Mr. Beckman said that the compensation committee of N.Y.U.’s board of trustees approves such loans, with the exception of law school loans, which in the past were approved by the law dean and the board of the law school’s foundation. The law school’s current policy “is to participate fully in the university’s process for evaluation and approval of loans and loan programs,” he said.

Dr. Sexton was dean of the law school in 1994, when he and his wife, Lisa Goldberg, who died in 2007, bought the Fire Island property, in Seaview, using a $600,000 loan from the law school foundation. That loan grew to $1 million, and was paid off in 2002, according to county records.

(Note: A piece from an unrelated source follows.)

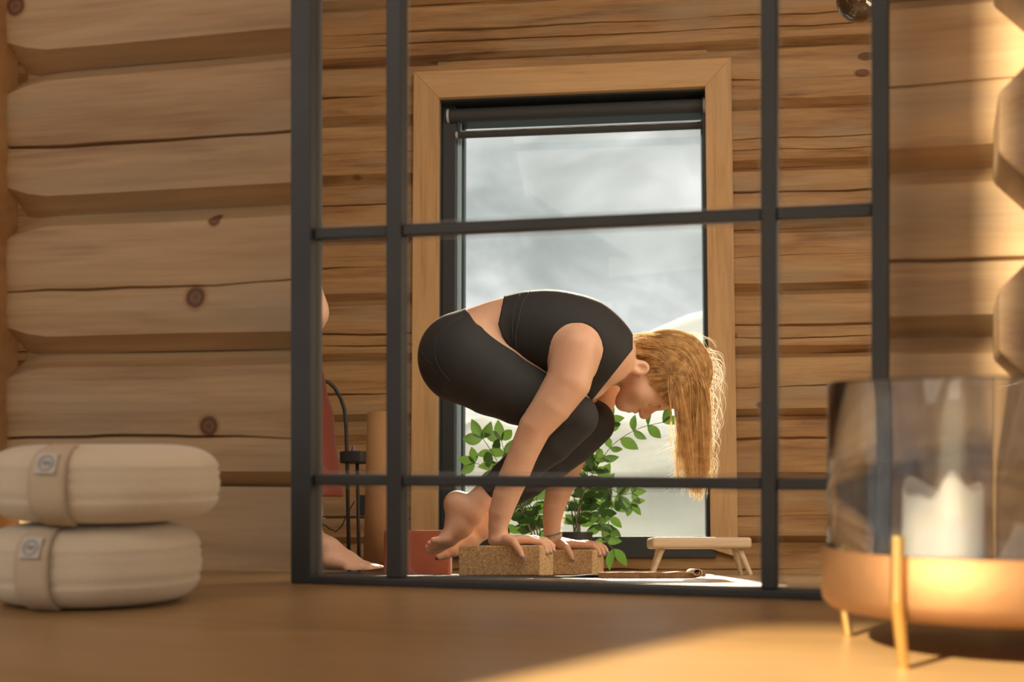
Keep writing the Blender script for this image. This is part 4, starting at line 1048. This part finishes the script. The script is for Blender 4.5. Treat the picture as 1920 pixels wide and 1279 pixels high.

In 2003, they also received a new loan worth $200,000 from N.Y.U., and in December 2004, owed the university $137,688. Suffolk County records suggest that N.Y.U. forgave 20 percent of the loan each year — the document with the forgiveness clause was filed with the county, but not signed by Dr. Sexton. By July 2010, he no longer owed anything on that loan.

In 2007, however, N.Y.U. had extended him another loan on the property, a 10-year mortgage for $600,000. That loan was modified twice, both times lowering the interest rate. The loan is now due in 2015, two years sooner.

The second time, the rate was changed to “the current short-term applicable federal rate.” The university declined to elaborate on what that meant, but the Internal Revenue Service’s short-term applicable federal rate at the time was 0.19 percent.

Senator Charles E. Grassley, Republican of Iowa, raised the issue of Mr. Lew’s loans during hearings over his confirmation, which was approved; since then, the senator, who is a member of the Finance Committee, has asked N.Y.U. for more records of compensation and loans to executives and employees. He noted N.Y.U.’s nonprofit status, which generally exempts it from income and property taxes.

“Universities are tax-exempt to educate students, not help their executives purchase vacation homes,” he said in a statement on Monday. “It’s hard to see how the student with a lifetime of debt benefits from his university leaders’ weekend homes in the Hamptons.”